Commodore User


Snow Queen

Publisher: St Brides
Machine: Commodore 64

 
Published in Commodore User #29

Snow Queen

Domark, having won an envious reputation for quality software with Eureka! and then having lost it even more quickly in the eyes of many observers (myself included) with Friday the 13th (in which the paucity of the game itself was surpassed only by the vile way Domark chose to promote it) may kick themselves one day for not having exploited instead the works of rather classier exponents of horror, such as the Brothers Grimm.

St Bride's Software seem to be the first to recognise the treasure house of games ideas locked in the literature of the past century, and have in The Snow Queen adapted Hans Christian Andersen's classic children's tale with integrity and care.
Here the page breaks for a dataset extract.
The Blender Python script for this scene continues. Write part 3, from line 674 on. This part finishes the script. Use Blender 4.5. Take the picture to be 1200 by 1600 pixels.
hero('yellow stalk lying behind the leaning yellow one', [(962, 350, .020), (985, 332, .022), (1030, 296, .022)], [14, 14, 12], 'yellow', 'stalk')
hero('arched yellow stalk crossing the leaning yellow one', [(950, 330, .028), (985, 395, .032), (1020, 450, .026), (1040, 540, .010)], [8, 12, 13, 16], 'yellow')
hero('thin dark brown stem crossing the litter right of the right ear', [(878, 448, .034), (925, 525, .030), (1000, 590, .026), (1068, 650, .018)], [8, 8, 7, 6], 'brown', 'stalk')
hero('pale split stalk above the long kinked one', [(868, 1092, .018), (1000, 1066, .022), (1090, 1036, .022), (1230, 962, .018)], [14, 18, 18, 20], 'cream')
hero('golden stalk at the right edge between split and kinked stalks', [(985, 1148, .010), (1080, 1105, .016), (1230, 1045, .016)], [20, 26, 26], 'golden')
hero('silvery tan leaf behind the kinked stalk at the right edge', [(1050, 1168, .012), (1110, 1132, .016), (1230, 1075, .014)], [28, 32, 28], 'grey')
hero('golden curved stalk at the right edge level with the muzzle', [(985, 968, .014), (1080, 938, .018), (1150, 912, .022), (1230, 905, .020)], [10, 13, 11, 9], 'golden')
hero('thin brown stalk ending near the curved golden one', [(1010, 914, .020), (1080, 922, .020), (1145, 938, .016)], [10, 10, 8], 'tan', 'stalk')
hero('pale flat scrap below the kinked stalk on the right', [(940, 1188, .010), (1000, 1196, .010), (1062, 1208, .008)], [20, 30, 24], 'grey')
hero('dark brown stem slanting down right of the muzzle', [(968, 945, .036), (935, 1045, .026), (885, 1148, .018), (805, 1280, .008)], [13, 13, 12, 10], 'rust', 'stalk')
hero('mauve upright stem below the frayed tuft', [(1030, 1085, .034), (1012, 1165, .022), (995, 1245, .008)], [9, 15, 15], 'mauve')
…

Here is to be found the jovial but malevolent hobgoblin, Kay and Gerda, that oddly articulate crow, the prince and the palace, and all the other familiar and fabulous elements of the master storyteller's magical art. The game makes the most of its origins in The Quill, and the authors have, it seems, learnt from their experience of writing The Secret Of St. Brides the importance of unambiguous screen responses and crisp layout. The Snow Queen looks well and plays well; it will soon have you taking to the flowers and chatting to the raven - but watch your step at the inn, and that palace sentry doesn't need a blood-spattered hockey mask to make you know he means business.